Philippe le Long (1314) and Philippe de Valois 1337–1340) continued and improved the work of Philippe le Bel. Thenceforward, the ost or army of the king was regularly established; the cross-bowmen and the men-at-arms were the first corps who received a permanent organization and a fixed rate of pay.

Fig. 46.—Messenger bringing a Letter to the King’s Army.—From a Manuscript in the National Library of Paris (Thirteenth Century).

In the fourteenth century, the French infantry, composed merely of more or less badly-armed archers, inspired its leaders with no great confidence. Its want of skill and its cowardice too often compromised the issue of an engagement. It was necessary, in order to support those combatants always ready to take to flight, to employ foreign mercenaries, English, Italian, or German, who fought well when they were liberally paid. These mercenaries, more practised in war and more courageous than the soldiers of the ban, were entrusted with the management of the cannon, which at this time were first employed, and which were carried by the camp followers. We may here repeat what we have spoken of elsewhere, viz., that the imperfections of the earliest cannons, the difficulty which attended their use, and the danger incurred by those who discharged them, caused the old arms to be long preferred to these new ones. In fact, long after the new artillery had made considerable progress, it was employed simultaneously with the ancient style of projectiles. The long period during which this important transition in projectile weapons was slowly taking place, was one of the most wretched in the annals of military art. All the great battles of the fourteenth century present us with striking examples of an entire absence of skill in tactics. Mons-en-Puelle (1304), where King Philippe le Bel was all but surprised in his camp; Cassel (1328), where Philippe de Valois escaped half naked from his enemies’ hands; Crecy (1346), where the English used cannon for the first time; Poitiers (1356), where King John was taken prisoner on the battle-field; Nicopolis (1393), where knighthood covered itself with disgrace; Agincourt, where the flower of the French nobility perished—are all examples of the most shameful confusion during the struggle, of the most disgraceful butchery after the defeat. It is not too much to say, that during the whole of this long epoch of bloody contests, true knights and staunch soldiers were very rare, and that good leaders were even rarer still.

In Italy, the condottieri, whose principal commander was the Englishman, John Hawkwood, and in France, the free companies, commanded by the renowned Armand de Cervoles, and even those bands of routiers, Brabançons, and tard-venus, who pillaged and plundered the realm to such an extent, says an old chronicler, “that not even a cock was heard to crow in it,” were the only troops who showed any acquaintance with the resources of military warfare or the slightest knowledge of strategic science. It was amongst the ranks of these indefatigable soldiers that the celebrated Bertrand du Guesclin made his first campaign (Fig. 47).
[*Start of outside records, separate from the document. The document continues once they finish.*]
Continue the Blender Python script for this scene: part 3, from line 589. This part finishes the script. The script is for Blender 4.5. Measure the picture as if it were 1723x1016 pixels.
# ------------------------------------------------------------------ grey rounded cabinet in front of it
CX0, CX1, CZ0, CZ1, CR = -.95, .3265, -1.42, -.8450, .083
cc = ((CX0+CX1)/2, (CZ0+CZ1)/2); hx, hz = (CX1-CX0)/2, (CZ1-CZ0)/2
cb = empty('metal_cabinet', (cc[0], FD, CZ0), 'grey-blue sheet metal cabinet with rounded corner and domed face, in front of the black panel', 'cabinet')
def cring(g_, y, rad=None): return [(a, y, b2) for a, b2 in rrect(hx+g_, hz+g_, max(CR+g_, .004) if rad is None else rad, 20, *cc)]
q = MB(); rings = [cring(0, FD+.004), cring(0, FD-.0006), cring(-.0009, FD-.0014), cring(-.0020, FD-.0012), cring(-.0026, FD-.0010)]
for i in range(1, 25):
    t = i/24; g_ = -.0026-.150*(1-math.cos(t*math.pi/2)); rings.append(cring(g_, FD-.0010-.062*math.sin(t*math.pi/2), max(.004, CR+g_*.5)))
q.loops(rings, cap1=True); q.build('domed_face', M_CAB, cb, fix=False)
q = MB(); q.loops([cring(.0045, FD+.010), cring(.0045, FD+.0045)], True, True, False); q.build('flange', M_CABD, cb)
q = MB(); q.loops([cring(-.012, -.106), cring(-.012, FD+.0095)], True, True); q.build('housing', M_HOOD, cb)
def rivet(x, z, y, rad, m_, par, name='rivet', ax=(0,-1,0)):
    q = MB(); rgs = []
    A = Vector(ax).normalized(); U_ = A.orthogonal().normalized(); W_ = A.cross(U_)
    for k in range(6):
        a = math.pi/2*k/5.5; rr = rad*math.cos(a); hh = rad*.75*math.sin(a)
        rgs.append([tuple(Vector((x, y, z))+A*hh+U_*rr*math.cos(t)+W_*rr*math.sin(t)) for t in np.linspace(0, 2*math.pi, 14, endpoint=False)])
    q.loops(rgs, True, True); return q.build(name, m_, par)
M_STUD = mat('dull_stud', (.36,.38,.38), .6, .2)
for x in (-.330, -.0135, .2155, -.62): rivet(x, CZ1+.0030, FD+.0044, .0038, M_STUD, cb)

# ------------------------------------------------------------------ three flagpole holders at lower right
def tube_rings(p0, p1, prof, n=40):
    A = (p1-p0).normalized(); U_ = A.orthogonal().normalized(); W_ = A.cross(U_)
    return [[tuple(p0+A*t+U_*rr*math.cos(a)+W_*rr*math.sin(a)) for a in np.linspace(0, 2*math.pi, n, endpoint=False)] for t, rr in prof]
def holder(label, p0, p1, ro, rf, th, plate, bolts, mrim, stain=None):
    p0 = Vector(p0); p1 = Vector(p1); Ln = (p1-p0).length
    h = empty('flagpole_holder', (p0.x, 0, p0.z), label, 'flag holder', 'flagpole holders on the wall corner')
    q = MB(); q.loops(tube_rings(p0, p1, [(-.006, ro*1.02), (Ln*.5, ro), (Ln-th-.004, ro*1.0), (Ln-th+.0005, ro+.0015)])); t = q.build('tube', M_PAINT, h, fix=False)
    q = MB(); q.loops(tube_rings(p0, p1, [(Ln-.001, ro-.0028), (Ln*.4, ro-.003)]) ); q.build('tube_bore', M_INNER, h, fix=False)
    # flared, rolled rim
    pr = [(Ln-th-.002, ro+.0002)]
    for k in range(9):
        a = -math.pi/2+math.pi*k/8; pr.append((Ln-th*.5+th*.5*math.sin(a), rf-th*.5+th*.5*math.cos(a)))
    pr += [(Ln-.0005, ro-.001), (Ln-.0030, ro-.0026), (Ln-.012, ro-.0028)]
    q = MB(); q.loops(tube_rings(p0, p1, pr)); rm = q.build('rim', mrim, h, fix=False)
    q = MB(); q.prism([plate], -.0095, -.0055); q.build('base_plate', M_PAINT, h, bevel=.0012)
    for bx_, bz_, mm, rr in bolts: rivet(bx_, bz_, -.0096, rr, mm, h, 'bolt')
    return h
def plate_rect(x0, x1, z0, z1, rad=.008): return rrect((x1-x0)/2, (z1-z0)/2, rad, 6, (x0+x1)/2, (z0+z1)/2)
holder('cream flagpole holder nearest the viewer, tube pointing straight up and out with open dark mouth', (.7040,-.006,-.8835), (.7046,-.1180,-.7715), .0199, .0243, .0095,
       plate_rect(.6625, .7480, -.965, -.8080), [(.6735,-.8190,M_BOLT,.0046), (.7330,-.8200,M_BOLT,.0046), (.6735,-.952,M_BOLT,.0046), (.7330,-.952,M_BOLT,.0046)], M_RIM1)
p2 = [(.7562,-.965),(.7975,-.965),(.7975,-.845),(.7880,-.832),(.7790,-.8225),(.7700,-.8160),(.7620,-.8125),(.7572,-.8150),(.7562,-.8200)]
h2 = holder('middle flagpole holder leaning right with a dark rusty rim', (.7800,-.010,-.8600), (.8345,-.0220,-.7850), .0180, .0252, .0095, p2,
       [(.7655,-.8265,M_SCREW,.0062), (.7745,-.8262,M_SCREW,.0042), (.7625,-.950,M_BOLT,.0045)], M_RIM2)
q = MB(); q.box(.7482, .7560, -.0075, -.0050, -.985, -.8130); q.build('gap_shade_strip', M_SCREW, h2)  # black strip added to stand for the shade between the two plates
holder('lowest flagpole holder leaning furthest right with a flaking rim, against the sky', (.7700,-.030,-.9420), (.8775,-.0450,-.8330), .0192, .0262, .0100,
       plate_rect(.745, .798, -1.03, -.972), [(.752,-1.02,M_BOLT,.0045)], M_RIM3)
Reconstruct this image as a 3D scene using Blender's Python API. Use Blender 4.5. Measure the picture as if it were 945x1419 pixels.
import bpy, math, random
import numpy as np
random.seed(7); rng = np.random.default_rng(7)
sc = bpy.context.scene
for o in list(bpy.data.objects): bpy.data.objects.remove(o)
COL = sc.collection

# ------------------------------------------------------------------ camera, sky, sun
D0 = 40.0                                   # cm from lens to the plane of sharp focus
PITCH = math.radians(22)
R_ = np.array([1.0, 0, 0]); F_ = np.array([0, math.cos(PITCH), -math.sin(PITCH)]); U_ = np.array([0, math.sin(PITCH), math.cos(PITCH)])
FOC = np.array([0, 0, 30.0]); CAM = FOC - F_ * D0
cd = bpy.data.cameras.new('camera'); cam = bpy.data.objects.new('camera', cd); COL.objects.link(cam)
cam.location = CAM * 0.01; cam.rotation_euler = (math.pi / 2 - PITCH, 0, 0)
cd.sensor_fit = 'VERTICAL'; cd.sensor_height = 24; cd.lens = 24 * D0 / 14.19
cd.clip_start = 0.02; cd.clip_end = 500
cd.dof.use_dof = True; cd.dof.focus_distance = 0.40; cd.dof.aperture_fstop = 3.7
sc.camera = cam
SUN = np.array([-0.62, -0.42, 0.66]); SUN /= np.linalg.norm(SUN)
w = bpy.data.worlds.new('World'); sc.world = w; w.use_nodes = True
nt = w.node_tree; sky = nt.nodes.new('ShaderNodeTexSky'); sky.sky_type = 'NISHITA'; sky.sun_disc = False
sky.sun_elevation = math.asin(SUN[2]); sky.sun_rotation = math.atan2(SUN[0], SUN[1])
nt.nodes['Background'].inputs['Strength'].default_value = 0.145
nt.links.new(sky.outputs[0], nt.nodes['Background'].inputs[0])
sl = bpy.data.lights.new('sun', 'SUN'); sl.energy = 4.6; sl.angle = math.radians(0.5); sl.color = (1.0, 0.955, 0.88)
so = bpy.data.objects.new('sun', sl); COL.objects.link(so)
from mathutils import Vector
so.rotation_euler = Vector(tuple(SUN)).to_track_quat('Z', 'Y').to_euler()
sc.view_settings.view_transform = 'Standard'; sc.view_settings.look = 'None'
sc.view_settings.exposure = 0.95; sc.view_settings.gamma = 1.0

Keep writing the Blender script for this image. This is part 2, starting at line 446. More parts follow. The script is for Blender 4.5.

Fig. 47.—Battle of Auray (Sept. 29, 1364), between John de Montfort and Charles de Blois, in which Bertrand du Guesclin was made prisoner by Chandos.—Fac-simile of a Woodcut in the “Chroniques de Bretagne,” by Alain Bouchard: 4to, Galliot du Pré, 1514.

The paid gendarmery, a mixture of heavy and light cavalry, committed, in the reign of Charles VI., many breaches of discipline, without atoning for them by lending any really efficacious aid to French chivalry, which was almost entirely cut to pieces in the bloody disaster of Agincourt (October 25th, 1415). Charles VII., replaced on the throne of his ancestors by his nobles after he had driven out the English, “by the help of God and Joan the Virgin,” determined therefore to disband the gendarmery. From the picked men of the body he formed the framework of fifteen new companies of artillery, numbering nine thousand combatants, amongst whom were incorporated all the regular cavalry of the kingdom. Each gendarme, thoroughly equipped, was attended by two archers and two followers on horseback; this group of five mounted men was called a lance fully equipped. In 1447, a sixth man and horse were added to it. A little later, Charles VII. raised several paid bands, recruited by voluntary enlistment and commanded by responsible captains, who were paid by the war treasurers, according to the number of men on the monthly muster-roll. This creation of mercenary troops diminished still further the importance of the ban, which was no longer anything but a badly-equipped secondary militia, though still armed with bows and pikes, and still obliged to wear a uniform. On the actual field of battle the pikemen were always posted in the van; behind them came the foot archers, wearing salades, or helmets without vizors, the brigandine or short coat of mail, and armed with cross-bows. But this reorganization of the troops had no invigorating effect on the infantry of the communes, and the franc-archer remained the type of the cowardly soldier.

Fig. 48.—Great Seal of Charles the Bold, Duke of Burgundy. The Legend, in Latin, enumerates his titles and feudal possessions.—National Archives of France (Fifteenth Century).